THURS., SEPT. 27, 2018
5:00-7:00 PM
315 GORE HALL
FREE & PUBLIC EVENT
MANSOUR FARHANG
Author and former UN Ambassador
Advisory board member -Human Rights Watch/Middle East
Prof. Farhang will review the history of these two nations and focus on the nature and implications of the decades-long animosity between Iran and Israel, which defies conventional motives in international conflict.
The relentless rhetoric between authorities in Tehran and Tel Aviv serves Iran's ideological/religious aims in while Israel uses it to advance its strategy of marginalizing the Palestinian demands by portraying Iran as the main threat to order and stability in the region. President Obama tried to restrain this hostility by containing Iran's nuclear program in an international agreement approved by permanent members of the UN Security council plus Germany. In contrast, President Trump chose to withdraw U. S. support for the nuclear deal in the expectation of compelling Iran to change its behavior toward U. S. regional allies in general and Israel in particular. It remains to be seen if re-imposition of U. S. economic sanctions on Iran can achieve its goals.
Co-sponsored by the Islamic Studies Program and the Center for Global & Area Studies
MANSOUR FARHANG has a PH. D. in political science from Claremont Graduate School. In 1970s he taught at California State University at Sacramento. Following the 1979 revolution in Iran he served as an adviser to the Iranian foreign ministry and as ambassador to the United Nations. He resigned his ambassadorship in protest when his efforts to negotiate the release of the American hostages in Tehran failed. In the early months of the Iran-Iraq war he worked with international mediators to settle the war. During this period he wrote and spoke about the threat of religious extremists who had come to dominate the course of the Iranian revolution. In June 1981, following the violent suppression of political dissidents, he was forced to leave Iran. In the fall of 1981 he returned to the United States and became a research fellow and lecturer at Princeton University. From 1983 to his retirement in 2014, he taught international relations and Middle Eastern politics at Bennington College in Vermont, where he was awarded the Catherine Osgood Foster Chair for Distinguished Teaching. He is the author of two books and dozens of articles, in English and Persian, published in both academic journals and popular periodicals. His third book, A Theology In Power: Reflections on the Iranian Revolution, is scheduled for publication in 2018. His opinion pieces have appeared in various newspapers and websites, including the New York Times, the Los Angeles Times, the Washington Post, the Christian Science Monitor, Middle East Eye, Lobelog, Gulf2000, BBC/Persian, Gooya and Iran Farda and Iran Emrooz. He has been a human rights activist and a member of Amnesty International since his undergraduate days in California.

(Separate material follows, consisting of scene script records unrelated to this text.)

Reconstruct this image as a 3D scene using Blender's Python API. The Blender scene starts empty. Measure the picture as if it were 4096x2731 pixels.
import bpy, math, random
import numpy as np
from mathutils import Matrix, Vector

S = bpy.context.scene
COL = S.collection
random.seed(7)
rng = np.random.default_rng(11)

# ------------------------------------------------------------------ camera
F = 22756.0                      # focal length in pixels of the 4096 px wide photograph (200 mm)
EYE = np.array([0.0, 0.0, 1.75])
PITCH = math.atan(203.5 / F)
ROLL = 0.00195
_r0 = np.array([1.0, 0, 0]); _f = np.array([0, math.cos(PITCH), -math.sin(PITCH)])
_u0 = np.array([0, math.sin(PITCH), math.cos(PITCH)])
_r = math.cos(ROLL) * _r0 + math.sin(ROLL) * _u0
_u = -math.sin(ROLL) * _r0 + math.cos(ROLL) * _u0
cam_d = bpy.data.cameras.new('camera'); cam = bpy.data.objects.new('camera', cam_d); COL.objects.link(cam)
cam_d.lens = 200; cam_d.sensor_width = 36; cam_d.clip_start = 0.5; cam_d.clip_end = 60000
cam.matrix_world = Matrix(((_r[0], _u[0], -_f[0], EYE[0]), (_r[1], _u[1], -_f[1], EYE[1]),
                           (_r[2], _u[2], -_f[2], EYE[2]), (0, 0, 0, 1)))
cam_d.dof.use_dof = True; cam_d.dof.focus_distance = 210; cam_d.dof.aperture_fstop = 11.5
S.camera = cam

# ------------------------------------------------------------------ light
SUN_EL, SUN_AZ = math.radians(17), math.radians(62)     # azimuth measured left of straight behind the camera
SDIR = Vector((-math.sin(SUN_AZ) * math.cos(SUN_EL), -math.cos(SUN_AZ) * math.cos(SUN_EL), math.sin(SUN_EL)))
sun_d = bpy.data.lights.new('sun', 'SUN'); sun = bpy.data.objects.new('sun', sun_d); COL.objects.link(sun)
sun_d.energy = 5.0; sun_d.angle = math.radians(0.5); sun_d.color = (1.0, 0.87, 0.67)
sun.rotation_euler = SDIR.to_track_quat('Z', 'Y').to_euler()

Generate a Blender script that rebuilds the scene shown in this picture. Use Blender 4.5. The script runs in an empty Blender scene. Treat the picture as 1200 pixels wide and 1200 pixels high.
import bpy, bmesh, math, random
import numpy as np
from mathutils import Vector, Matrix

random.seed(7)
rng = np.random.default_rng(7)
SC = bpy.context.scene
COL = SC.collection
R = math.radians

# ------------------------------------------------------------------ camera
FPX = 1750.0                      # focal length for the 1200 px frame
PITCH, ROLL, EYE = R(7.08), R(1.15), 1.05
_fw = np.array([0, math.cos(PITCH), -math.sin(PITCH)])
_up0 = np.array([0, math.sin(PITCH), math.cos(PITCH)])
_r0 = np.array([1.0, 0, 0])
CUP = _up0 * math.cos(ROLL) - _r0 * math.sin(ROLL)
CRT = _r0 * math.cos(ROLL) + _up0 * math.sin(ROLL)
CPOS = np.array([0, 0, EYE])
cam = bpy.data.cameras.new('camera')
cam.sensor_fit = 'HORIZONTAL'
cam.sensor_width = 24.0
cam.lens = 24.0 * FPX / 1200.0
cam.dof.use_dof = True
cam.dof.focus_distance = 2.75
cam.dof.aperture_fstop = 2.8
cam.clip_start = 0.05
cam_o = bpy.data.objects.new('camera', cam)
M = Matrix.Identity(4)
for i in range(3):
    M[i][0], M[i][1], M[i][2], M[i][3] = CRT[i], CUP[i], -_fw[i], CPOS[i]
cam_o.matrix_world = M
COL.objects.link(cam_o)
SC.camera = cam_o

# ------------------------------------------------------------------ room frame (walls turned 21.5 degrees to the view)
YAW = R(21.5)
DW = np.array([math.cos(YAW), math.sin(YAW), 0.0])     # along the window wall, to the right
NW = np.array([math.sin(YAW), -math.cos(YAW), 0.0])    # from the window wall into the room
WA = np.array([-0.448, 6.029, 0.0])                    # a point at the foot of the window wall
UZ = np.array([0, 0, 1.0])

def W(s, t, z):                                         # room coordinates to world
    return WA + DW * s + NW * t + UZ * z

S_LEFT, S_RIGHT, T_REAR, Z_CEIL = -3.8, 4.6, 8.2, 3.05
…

Currently, he serves on the advisory board of Human Rights Watch/Middle East and is a member of the Columbia University Middle Eastern Seminar and has been a participant in the seminars of Council on Foreign Relations and Carnegie Endowment for International Peace. He is also a designated speaker for the Vermont Council on the Humanities. He has lectured at many universities, colleges and civic groups across the country and has appeared as a guest on numerous radio and television programs, including NPR, KPFA, Democracy Now, PBS News Hour, ABC's Night Line, Bill Moyer's Journal, 60-Minutes, CBS's Face the Nation and CNN. He is a regular commentator on the Persian broadcasting of BBC, Voice of America, Radio Farda and Radio France International.